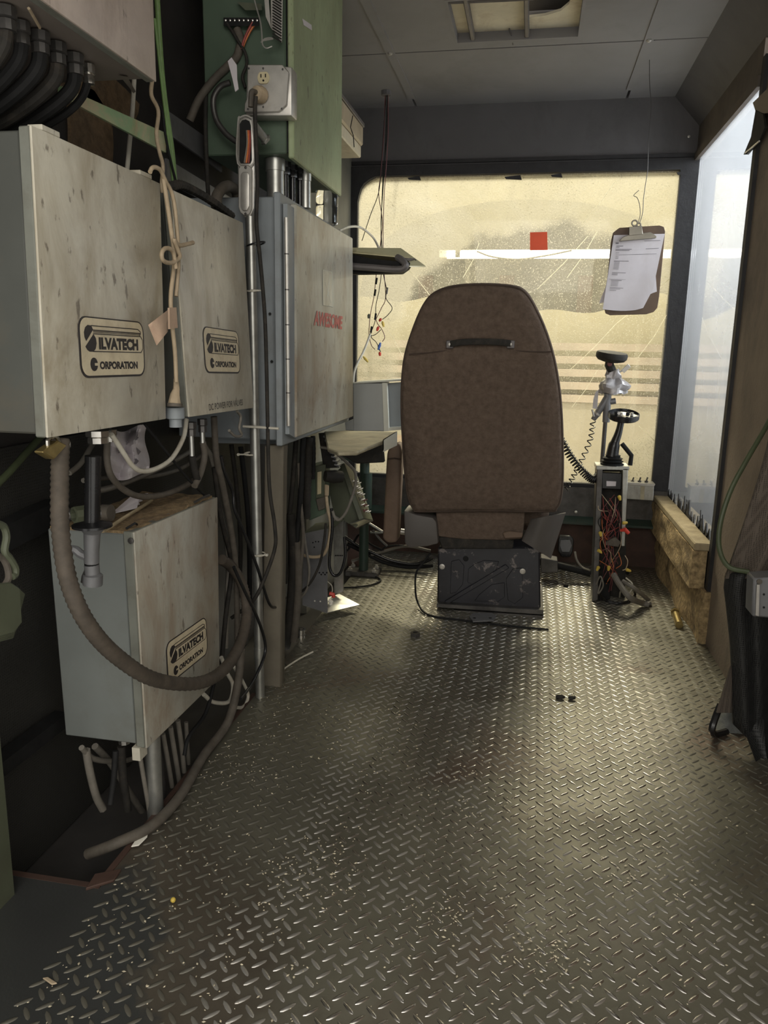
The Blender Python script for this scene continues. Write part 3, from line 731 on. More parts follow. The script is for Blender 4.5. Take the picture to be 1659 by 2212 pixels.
# ribbed flexible strip lying on the second enclosure
tp = spline([at(365, 404, x=-0.725), at(392, 400, x=-0.74), at(430, 418, x=-0.74), at(465, 440, x=-0.74), at(500, 466, x=-0.74)], 16)
tag(MB().tube(tp, 0.010, 8, rf=lambda i, m: 1.0 if i % 3 else 0.72).build('ribbed_sleeve', M['black_dusty']), 'black ribbed cable sleeve lying along the top of the second beige enclosure', 'cable sleeve')

# --- upper left enclosure, cut by the frame
X0 = -0.68
zb = 1.455
q0 = [Vector((X0, 0.86, 1.86)), Vector((X0, 1.37, 1.86)), at(338, 172, x=X0), Vector((X0, 0.86, zb))]
q0[2].z = zb; q0[1].y = q0[2].y
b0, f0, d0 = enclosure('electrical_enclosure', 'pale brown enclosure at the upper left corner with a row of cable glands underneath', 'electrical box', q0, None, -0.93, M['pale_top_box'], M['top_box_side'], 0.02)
GP0 = []
for px, py, r in ((12, 28, 0.017), (45, 60, 0.015), (85, 82, 0.018), (122, 106, 0.018), (160, 130, 0.018), (190, 152, 0.013)):
    p = at(px, py - 12, z=zb)
    g = MB(); gland(g, p, r * 0.85, 0.030, n=10); g.build('cable_gland', M['steel_dark'] if r > 0.014 else M['chrome'], b0)
    GP0.append(p + Vector((0, 0, -0.03)))
MB().tube([at(62, 18, z=zb - 0.004), at(86, 60, z=zb - 0.004)], 0.0022, 5).build('yellow_splinter', M['tan_cable'], b0)
MB().prism([at(258, 163, z=zb), at(273, 165, z=zb), at(291, 196, x=-0.80), at(287, 200, x=-0.80)], (0, 0.004, 0)).build('bracket', M['top_box_side'], b0)

# --- lower enclosure on its pipe stand
X4 = -0.72
q4 = [at(290, 1150, x=X4), at(470, 1074, x=X4), at(475, 1463, x=X4), at(318, 1617, x=X4)]
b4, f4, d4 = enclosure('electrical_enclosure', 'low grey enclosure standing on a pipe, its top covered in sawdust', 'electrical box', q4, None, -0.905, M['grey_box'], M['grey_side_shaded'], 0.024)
O, A, B = on_face(f4, 362, 1481), on_face(f4, 448, 1411), on_face(f4, 357, 1391)
maker_plate(b4, O, A - O, B - O, (1, 0, 0))
zt = f4[0].z
MB().grid(lambda u, v: (-0.90 + 0.172 * u, f4[0].y + 0.006 + (f4[1].y - f4[0].y - 0.02) * v, zt - 0.004 + 0.004 + 0.004 * math.sin(23 * u + 5 * v) * math.sin(31 * v)), 14, 28, (0, 0, -0.006)).build('sawdust_cover', M['sawdust'], b4)
MB().lathe(at(283, 1168, y=f4[0].y - 0.002), (0, -1, 0), [(0.006, 0), (0.006, 0.002), (0.003, 0.003)], 10).build('screw', M['steel_dark'], b4)
MB().tube([at(272, 1142, z=zt + 0.003), at(292, 1130, z=zt + 0.012), at(296, 1133, z=zt + 0.003)], 0.0022, 6).build('latch_wire', M['black'], b4)
MB().tube([at(420, 1085, z=zt + 0.003), at(440, 1074, z=zt + 0.008), at(452, 1070, z=zt + 0.004)], 0.003, 6).build('latch_wire', M['steel_dark'], b4)
pp = at(336, 1752, z=0.0)
yl = f4[0].y
MB().cyl((pp.x, pp.y, -0.10), (pp.x, pp.y, f4[3].z + 0.01), 0.0175).build('stand_pipe', M['galv'], b4)
g = MB(); gland(g, (-0.80, yl + 0.06, f4[3].z), 0.014, 0.025); g.build('cable_gland', M['chrome'], b4)
MB().box(-0.752, -0.735, yl + 0.005, yl + 0.035, f4[3].z - 0.028, f4[3].z).build('foot_clip', M['beige_box'], b4)
# papers, splinters and fittings lying on the lower enclosure
tag(MB().tube([at(222, 1148, z=zt + 0.012), at(268, 1118, z=zt + 0.012), at(328, 1081, z=zt + 0.012)], 0.0035, 5).build('wood_stick', M['sill_wood']), 'thin pale wooden stick lying across the sawdusty top of the low grey enclosure', 'stick')
pm = MB()
for k in range(5):
    a = at(236 + k * 4, 1112 - k * 3, z=zt + 0.006 + 0.003 * k); b = at(296 + k * 6, 1098 - k * 8, z=zt + 0.008 + 0.003 * k); c = at(300 - k * 4, 1080 - k * 2, z=zt + 0.02 + 0.003 * k)
    pm.prism([a, b, c], (0, 0, 0.0012))
tag(pm.build('torn_papers', M['paper']), 'torn folded papers on top of the low grey enclosure', 'paper')
fit = thing('pipe_fitting', 'small steel pipe elbow lying at the back of the low grey enclosure', 'pipe fitting', at(165, 1132, y=1.33))
MB().lathe(at(160, 1113, y=1.31), Vector((-0.5, -0.8, 0)), [(0.017, -0.03), (0.017, 0.0), (0.012, 0.001), (0.011, -0.02)], 8).build('nut', M['olive'], fit)
MB().cyl(at(150, 1112, y=1.33), at(235, 1108, y=1.36), 0.013).build('barrel', M['steel_dark'], fit)
MB().cyl(at(222, 1108, y=1.36), at(240, 1108, y=1.36), 0.017).build('collar', M['brown_cable'], fit)

# --- blue grey tall enclosure with hinged door
XB = -0.65
yb0, yb1 = at(614, 424, x=XB).y, at(762, 512, x=XB).y
zb0, zb1 = 0.733, 1.392
bl = thing('electrical_enclosure', 'blue-grey enclosure with long hinge and faded red AWESOME stencil', 'electrical box', (-0.8, 2.45, zb0))
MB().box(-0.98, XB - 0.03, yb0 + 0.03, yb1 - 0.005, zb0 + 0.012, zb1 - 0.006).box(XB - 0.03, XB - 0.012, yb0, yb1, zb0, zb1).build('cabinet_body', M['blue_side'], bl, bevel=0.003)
fb = [at(640, 440, x=XB + 0.008), at(762, 514, x=XB + 0.008), at(763, 900, x=XB + 0.008), at(641, 945, x=XB + 0.008)]
MB().hexa(fb, [p - Vector((0.018, 0, 0)) for p in fb]).build('door', M['grey_box'], bl, bevel=0.003)
hp = [at(618, 470, x=XB + 0.004), at(623, 920, x=XB + 0.004)]
hg = MB().cyl(hp[0], hp[1], 0.0055, n=8)
hb = MB().hexa([at(621, 440, x=XB + 0.002), at(640, 452, x=XB + 0.002), at(641, 948, x=XB + 0.002), at(625, 938, x=XB + 0.002)], [p - Vector((0.012, 0, 0)) for p in (at(621, 440, x=XB + 0.002), at(640, 452, x=XB + 0.002), at(641, 948, x=XB + 0.002), at(625, 938, x=XB + 0.002))])
hgo = hg.build('hinge_barrel', M['zinc'], bl)
for k in range(1, 6):
    p = hp[0].lerp(hp[1], k / 6)
    MB().cyl(p - Vector((0, 0, 0.0015)), p + Vector((0, 0, 0.0015)), 0.0062, n=8).build('hinge_joint', M['steel_dark'], hgo)
hb.build('hinge_leaf', M['blue_side'], bl)
O, A, B = on_face(fb, 677, 703), on_face(fb, 738, 712), on_face(fb, 679, 670)
flat_text('AWESOME', O + Vector((0.0006, 0, 0)), A - O, B - O, (1, 0, 0), 0.04, 0.0006).build('lettering', M['red_ink'], bl, recalc=False)
st = [on_face(fb, *p) + Vector((0.0008, 0, 0)) for p in ((696, 583), (716, 588), (718, 663), (697, 659))]
MB().prism(st, (0.0008, 0, 0)).build('clear_tape_patch', M['beige_box'], bl)
cr = MB()
for a, b in (((696, 583), (716, 588)), ((716, 588), (718, 663)), ((718, 663), (697, 659)), ((697, 659), (696, 583)), ((712, 592), (706, 640)), ((701, 610), (714, 655)), ((704, 648), (710, 630))):
    cr.tube([on_face(fb, *a) + Vector((0.0018, 0, 0)), on_face(fb, *b) + Vector((0.0018, 0, 0))], 0.0008, 4)
cr.build('tape_creases', M['monitor_pale'], bl)
for px, py in ((583, 678), (587, 781)):
    MB().cyl(at(px, py, y=yb0 + 0.029), at(px, py, y=yb0 + 0.024), 0.004, n=8).build('side_screw', M['black'], bl)
# grey back plate low behind the conduit
MB().hexa([at(455, 900, y=yb0 + 0.10), at(620, 900, y=yb0 + 0.10), at(620, 960, y=yb0 + 0.10), at(468, 957, y=yb0 + 0.10)], [p + Vector((0, 0.006, 0)) for p in (at(455, 900, y=yb0 + 0.10), at(620, 900, y=yb0 + 0.10), at(620, 960, y=yb0 + 0.10), at(468, 957, y=yb0 + 0.10))]).build('back_plate', M['blue_side'], bl)

# --- green machine cabinet above it
XG = -0.64
yg0, yg1 = at(636, 342, x=XG).y, at(737, 411, x=XG).y
zg0 = at(636, 342, x=XG).z
gr = thing('electrical_enclosure', 'green machine cabinet hung high above the blue-grey enclosure', 'electrical box', (-0.76, 2.3, zg0))
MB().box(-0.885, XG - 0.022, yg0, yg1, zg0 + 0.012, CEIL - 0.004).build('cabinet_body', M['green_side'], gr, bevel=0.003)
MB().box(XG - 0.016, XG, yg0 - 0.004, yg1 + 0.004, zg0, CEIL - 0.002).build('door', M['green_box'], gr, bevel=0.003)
MB().box(XG - 0.022, XG - 0.016, yg0 + 0.006, yg1 - 0.006, zg0 + 0.016, CEIL - 0.006).build('door_seal', M['black'], gr)
MB().prism([(XG + 0.0008, at(652, 40, x=XG).y, at(652, 40, x=XG).z), tuple(at(672, 54, x=XG) + Vector((0.0008, 0, 0))), tuple(at(673, 66, x=XG) + Vector((0.0008, 0, 0))), tuple(at(655, 54, x=XG) + Vector((0.0008, 0, 0)))], (0.0006, 0, 0)).build('white_sticker', M['paper'], gr)
YS = yg0 - 0.001
def sd(px, py, d=0.0): return at(px, py, y=YS - d)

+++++

*Your goal:*
Restate, line by line and word for word, everything from the top of the material through the line that contains "at(318, 1617, x=X4)]". Leave pictures out.

*Solution:*
The Blender Python script for this scene continues. Write part 3, from line 731 on. More parts follow. The script is for Blender 4.5. Take the picture to be 1659 by 2212 pixels.
# ribbed flexible strip lying on the second enclosure
tp = spline([at(365, 404, x=-0.725), at(392, 400, x=-0.74), at(430, 418, x=-0.74), at(465, 440, x=-0.74), at(500, 466, x=-0.74)], 16)
tag(MB().tube(tp, 0.010, 8, rf=lambda i, m: 1.0 if i % 3 else 0.72).build('ribbed_sleeve', M['black_dusty']), 'black ribbed cable sleeve lying along the top of the second beige enclosure', 'cable sleeve')

# --- upper left enclosure, cut by the frame
X0 = -0.68
zb = 1.455
q0 = [Vector((X0, 0.86, 1.86)), Vector((X0, 1.37, 1.86)), at(338, 172, x=X0), Vector((X0, 0.86, zb))]
q0[2].z = zb; q0[1].y = q0[2].y
b0, f0, d0 = enclosure('electrical_enclosure', 'pale brown enclosure at the upper left corner with a row of cable glands underneath', 'electrical box', q0, None, -0.93, M['pale_top_box'], M['top_box_side'], 0.02)
GP0 = []
for px, py, r in ((12, 28, 0.017), (45, 60, 0.015), (85, 82, 0.018), (122, 106, 0.018), (160, 130, 0.018), (190, 152, 0.013)):
    p = at(px, py - 12, z=zb)
    g = MB(); gland(g, p, r * 0.85, 0.030, n=10); g.build('cable_gland', M['steel_dark'] if r > 0.014 else M['chrome'], b0)
    GP0.append(p + Vector((0, 0, -0.03)))
MB().tube([at(62, 18, z=zb - 0.004), at(86, 60, z=zb - 0.004)], 0.0022, 5).build('yellow_splinter', M['tan_cable'], b0)
MB().prism([at(258, 163, z=zb), at(273, 165, z=zb), at(291, 196, x=-0.80), at(287, 200, x=-0.80)], (0, 0.004, 0)).build('bracket', M['top_box_side'], b0)

# --- lower enclosure on its pipe stand
X4 = -0.72
q4 = [at(290, 1150, x=X4), at(470, 1074, x=X4), at(475, 1463, x=X4), at(318, 1617, x=X4)]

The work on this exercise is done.